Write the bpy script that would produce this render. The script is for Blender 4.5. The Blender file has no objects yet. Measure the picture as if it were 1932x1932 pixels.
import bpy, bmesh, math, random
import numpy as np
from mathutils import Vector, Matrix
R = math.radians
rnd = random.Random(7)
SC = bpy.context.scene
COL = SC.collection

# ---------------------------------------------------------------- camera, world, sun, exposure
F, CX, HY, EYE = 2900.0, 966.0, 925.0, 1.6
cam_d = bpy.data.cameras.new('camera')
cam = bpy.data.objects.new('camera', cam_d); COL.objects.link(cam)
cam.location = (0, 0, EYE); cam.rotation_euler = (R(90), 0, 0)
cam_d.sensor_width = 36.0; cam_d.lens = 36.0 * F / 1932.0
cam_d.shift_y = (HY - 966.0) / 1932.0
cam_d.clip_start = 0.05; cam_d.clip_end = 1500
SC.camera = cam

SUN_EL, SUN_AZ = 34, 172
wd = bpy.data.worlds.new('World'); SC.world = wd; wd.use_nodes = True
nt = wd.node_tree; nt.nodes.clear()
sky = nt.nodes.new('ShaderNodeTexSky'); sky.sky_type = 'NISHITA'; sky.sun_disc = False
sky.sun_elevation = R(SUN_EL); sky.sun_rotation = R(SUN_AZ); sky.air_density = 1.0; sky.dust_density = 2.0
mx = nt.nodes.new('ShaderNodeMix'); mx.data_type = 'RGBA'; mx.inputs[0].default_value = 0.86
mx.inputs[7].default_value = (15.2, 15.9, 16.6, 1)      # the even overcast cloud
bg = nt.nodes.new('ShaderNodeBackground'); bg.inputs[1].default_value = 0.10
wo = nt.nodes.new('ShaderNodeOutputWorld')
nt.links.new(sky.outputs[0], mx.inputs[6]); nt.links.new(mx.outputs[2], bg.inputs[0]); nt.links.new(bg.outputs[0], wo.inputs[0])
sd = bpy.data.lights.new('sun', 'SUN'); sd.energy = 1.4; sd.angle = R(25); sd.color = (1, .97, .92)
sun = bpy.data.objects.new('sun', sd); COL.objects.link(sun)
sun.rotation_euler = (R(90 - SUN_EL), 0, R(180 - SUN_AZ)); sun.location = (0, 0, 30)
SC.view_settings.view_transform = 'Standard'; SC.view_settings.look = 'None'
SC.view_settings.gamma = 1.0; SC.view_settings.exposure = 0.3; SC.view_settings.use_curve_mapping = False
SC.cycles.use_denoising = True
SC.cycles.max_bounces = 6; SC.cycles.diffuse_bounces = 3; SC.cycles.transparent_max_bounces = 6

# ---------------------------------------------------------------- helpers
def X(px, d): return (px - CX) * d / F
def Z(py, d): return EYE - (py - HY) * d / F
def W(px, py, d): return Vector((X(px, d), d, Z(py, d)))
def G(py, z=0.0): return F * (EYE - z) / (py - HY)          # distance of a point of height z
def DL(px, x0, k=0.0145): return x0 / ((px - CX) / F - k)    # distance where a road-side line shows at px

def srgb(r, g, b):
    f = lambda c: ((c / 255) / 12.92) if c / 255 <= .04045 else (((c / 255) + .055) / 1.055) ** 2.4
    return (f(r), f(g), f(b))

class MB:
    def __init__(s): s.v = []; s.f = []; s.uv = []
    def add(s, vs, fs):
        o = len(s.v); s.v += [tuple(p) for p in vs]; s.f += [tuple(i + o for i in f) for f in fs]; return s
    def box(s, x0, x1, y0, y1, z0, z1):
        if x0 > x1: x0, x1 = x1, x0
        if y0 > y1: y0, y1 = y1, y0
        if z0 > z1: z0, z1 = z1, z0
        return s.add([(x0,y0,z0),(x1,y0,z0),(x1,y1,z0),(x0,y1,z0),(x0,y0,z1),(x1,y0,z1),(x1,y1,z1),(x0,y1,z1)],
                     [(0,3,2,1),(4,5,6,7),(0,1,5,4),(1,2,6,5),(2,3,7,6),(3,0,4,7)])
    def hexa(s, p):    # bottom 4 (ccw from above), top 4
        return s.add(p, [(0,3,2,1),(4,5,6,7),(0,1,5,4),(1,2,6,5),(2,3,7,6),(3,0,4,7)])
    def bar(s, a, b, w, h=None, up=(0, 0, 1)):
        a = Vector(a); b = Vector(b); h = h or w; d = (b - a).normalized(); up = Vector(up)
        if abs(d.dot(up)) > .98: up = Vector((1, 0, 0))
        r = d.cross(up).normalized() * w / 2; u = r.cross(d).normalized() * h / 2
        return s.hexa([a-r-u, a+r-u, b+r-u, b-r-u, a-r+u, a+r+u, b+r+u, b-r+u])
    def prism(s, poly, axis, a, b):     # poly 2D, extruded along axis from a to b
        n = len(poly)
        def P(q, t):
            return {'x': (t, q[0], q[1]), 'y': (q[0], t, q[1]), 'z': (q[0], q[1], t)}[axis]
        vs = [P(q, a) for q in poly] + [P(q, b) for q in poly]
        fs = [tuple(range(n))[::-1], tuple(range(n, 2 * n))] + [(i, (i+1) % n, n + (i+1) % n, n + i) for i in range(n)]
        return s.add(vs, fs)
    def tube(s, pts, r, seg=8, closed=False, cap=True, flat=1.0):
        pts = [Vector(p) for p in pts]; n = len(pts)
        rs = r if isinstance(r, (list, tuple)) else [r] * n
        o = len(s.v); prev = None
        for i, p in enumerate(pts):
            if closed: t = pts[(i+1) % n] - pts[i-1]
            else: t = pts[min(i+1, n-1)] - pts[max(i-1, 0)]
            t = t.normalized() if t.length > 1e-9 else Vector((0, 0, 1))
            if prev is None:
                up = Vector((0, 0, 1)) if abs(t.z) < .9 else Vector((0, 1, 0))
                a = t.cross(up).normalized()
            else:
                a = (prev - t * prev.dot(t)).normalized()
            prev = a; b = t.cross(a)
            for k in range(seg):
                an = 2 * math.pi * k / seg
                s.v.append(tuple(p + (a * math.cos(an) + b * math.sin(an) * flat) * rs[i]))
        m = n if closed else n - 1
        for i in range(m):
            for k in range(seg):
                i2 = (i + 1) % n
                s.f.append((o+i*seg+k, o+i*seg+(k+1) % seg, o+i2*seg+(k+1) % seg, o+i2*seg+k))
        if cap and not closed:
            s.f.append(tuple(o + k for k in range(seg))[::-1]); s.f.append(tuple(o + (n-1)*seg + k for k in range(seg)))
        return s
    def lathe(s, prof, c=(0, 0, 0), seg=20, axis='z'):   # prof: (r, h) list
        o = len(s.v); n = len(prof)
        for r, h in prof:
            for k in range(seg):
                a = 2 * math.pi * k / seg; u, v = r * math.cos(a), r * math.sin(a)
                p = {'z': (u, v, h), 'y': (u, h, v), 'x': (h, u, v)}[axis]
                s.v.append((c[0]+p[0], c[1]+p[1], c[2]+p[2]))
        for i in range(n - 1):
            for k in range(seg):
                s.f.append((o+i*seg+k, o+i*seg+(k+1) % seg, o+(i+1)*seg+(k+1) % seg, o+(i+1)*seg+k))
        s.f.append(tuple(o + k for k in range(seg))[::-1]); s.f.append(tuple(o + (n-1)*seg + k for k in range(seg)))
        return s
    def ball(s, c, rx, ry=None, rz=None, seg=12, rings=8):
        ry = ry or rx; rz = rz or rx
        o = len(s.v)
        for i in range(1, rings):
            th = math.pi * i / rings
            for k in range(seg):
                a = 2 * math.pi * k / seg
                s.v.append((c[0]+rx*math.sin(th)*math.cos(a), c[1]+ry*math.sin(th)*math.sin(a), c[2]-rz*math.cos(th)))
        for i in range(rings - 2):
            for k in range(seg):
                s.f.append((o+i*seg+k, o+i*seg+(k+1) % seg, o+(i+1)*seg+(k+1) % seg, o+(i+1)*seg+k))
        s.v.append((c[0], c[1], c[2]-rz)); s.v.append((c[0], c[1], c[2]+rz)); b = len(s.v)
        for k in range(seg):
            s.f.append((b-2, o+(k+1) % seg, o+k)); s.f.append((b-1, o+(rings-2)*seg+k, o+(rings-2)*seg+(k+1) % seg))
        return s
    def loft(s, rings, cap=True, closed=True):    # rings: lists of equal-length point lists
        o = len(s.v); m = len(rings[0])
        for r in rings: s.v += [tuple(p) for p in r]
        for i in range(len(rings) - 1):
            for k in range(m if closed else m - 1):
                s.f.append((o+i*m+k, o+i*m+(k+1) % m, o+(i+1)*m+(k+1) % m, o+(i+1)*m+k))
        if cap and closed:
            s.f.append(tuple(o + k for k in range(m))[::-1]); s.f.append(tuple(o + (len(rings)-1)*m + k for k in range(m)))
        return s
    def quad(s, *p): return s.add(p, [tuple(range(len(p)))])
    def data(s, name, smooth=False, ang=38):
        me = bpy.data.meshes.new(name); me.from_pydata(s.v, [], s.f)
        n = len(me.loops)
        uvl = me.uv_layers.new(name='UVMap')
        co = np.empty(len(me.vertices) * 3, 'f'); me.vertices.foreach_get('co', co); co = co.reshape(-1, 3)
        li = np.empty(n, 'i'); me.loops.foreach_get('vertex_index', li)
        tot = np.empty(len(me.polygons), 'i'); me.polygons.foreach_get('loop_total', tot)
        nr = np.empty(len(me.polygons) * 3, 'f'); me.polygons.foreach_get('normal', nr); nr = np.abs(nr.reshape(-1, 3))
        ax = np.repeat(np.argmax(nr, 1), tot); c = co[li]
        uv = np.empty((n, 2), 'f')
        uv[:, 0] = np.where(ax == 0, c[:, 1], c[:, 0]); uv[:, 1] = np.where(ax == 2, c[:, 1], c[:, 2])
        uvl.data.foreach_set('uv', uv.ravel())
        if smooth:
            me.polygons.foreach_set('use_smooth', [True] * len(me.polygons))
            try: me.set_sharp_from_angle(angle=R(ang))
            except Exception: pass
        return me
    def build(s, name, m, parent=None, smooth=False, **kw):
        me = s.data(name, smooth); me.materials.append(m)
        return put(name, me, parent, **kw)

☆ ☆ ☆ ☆

**INSTRUCTION**
Set down each line of the material verbatim, from the first line through the line that contains "COL = SC.collection".

**TASK RESULT**
Write the bpy script that would produce this render. The script is for Blender 4.5. The Blender file has no objects yet. Measure the picture as if it were 1932x1932 pixels.
import bpy, bmesh, math, random
import numpy as np
from mathutils import Vector, Matrix
R = math.radians
rnd = random.Random(7)
SC = bpy.context.scene
COL = SC.collection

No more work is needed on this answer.